El obispo diocesano es la figura eclesiástica encargada de dirigir un pueblo cristiano local y esto le convierte en un miembro de la comunidad con poder y autoridad. Esta circunstancia hace que su elección y nombramiento sea de gran importancia para la Iglesia y para todos los estamentos de la sociedad.

La elección y nombramiento del obispo ha sufrido varios cambios a lo largo de los siglos. Comienza en el siglo I como una ceremonia conjunta en la que la comunidad cristiana selecciona de entre sus miembros a su obispo. En esta selección, el pueblo, que va a ser gobernado por el prelado, forma parte activa de la elección.
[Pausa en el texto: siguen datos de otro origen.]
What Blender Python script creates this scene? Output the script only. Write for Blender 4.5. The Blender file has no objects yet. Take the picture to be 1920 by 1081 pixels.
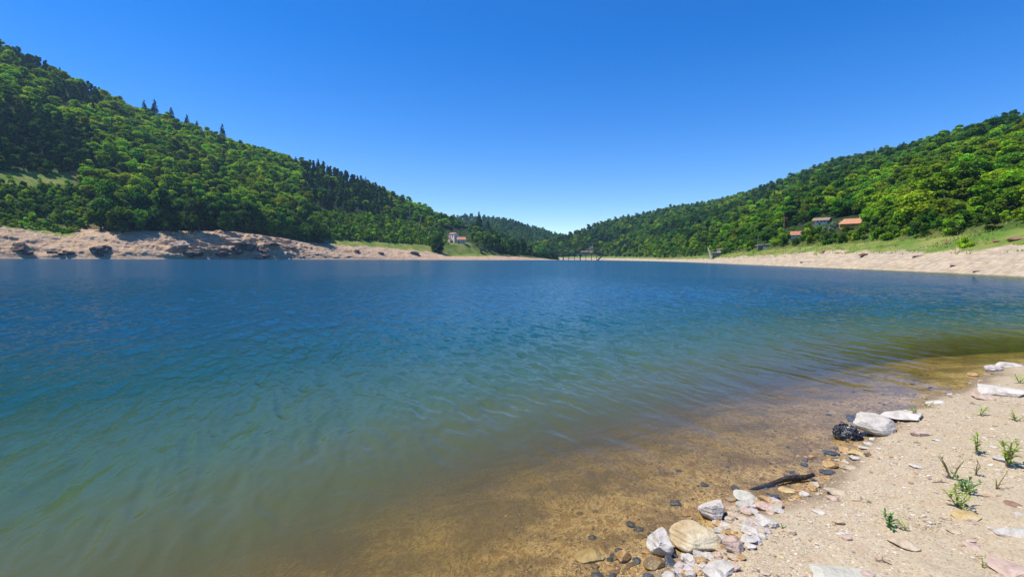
import bpy, math, random
import numpy as np
from mathutils import Vector, Matrix

SC = bpy.context.scene
COL = SC.collection
R = math.radians
random.seed(7)
RNG = np.random.default_rng(11)

# ------------------------------------------------------------------ camera
FPX, PCX, PCY = 900.0, 960.0, 540.5          # focal length in photo pixels
CAMZ = 1.70
PITCH = math.atan(56.3 / FPX)
ROLL = math.atan(0.007)
F_ = np.array([0, math.cos(PITCH), -math.sin(PITCH)])
r0 = np.array([1.0, 0, 0]); u0 = np.array([0, math.sin(PITCH), math.cos(PITCH)])
R_ = math.cos(ROLL) * r0 + math.sin(ROLL) * u0
U_ = math.cos(ROLL) * u0 - math.sin(ROLL) * r0
CAM = np.array([0, 0, CAMZ])
cd = bpy.data.cameras.new('camera'); co = bpy.data.objects.new('camera', cd); COL.objects.link(co)
cd.sensor_fit = 'HORIZONTAL'; cd.sensor_width = 36; cd.lens = 36 * FPX / 1920
cd.clip_start = 0.05; cd.clip_end = 20000
m = Matrix(((R_[0], U_[0], -F_[0], 0), (R_[1], U_[1], -F_[1], 0), (R_[2], U_[2], -F_[2], CAMZ), (0, 0, 0, 1)))
co.matrix_world = m
SC.camera = co

# ------------------------------------------------------------------ light
SUN_EL, SUN_AZ = 63.0, -97.0                 # azimuth clockwise from +Y (forward)
w = bpy.data.worlds.new('World'); SC.world = w; w.use_nodes = True
wn = w.node_tree.nodes; wl = w.node_tree.links
sky = wn.new('ShaderNodeTexSky'); sky.sky_type = 'NISHITA'; sky.sun_disc = False
sky.sun_elevation = R(SUN_EL); sky.sun_rotation = R(SUN_AZ)
sky.altitude = 1200; sky.air_density = 1.0; sky.dust_density = 0.0; sky.ozone_density = 2.5
hs = wn.new('ShaderNodeHueSaturation'); hs.inputs['Saturation'].default_value = 1.46; hs.inputs['Hue'].default_value = 0.512
wl.new(sky.outputs[0], hs.inputs['Color']); wl.new(hs.outputs[0], wn['Background'].inputs[0])
wn['Background'].inputs[1].default_value = 0.15
sd = bpy.data.lights.new('sun', 'SUN'); sd.energy = 4.6; sd.angle = R(0.53); sd.color = (1, 0.95, 0.87)
so = bpy.data.objects.new('sun', sd); COL.objects.link(so)
sdir = Vector((math.sin(R(SUN_AZ)) * math.cos(R(SUN_EL)), math.cos(R(SUN_AZ)) * math.cos(R(SUN_EL)), math.sin(R(SUN_EL))))
so.rotation_euler = sdir.to_track_quat('Z', 'Y').to_euler(); so.location = (0, 0, 300)
SC.view_settings.view_transform = 'Standard'; SC.view_settings.look = 'None'
SC.view_settings.exposure = 0.42; SC.view_settings.gamma = 1.0
SC.render.engine = 'CYCLES'
SC.cycles.max_bounces = 6; SC.cycles.transparent_max_bounces = 8; SC.cycles.use_denoising = True
SC.cycles.caustics_reflective = False; SC.cycles.caustics_refractive = False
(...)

Esta participación de los fieles se mantiene, aunque no sin dificultades, hasta el siglo XII, años en los que el pueblo pierde su participación en la elección definitivamente.

Las tensiones entre el poder político y religioso marcan la elección episcopal entre los siglos XIII y XX. Durante este periodo temporal los papas y los reyes luchan por su autoridad en la provisión, los primeros con la reserva pontificia y los segundos con el patronato real.

Este enfrentamiento finaliza en el año 1965 cuando se estipula que la elección y nombramiento de obispo es un derecho de la Santa Sede: «El Sumo Pontífice nombra libremente los Obispos, o confirma a los que han sido legítimamente elegidos» (Código de Derecho Canónico, 377.1).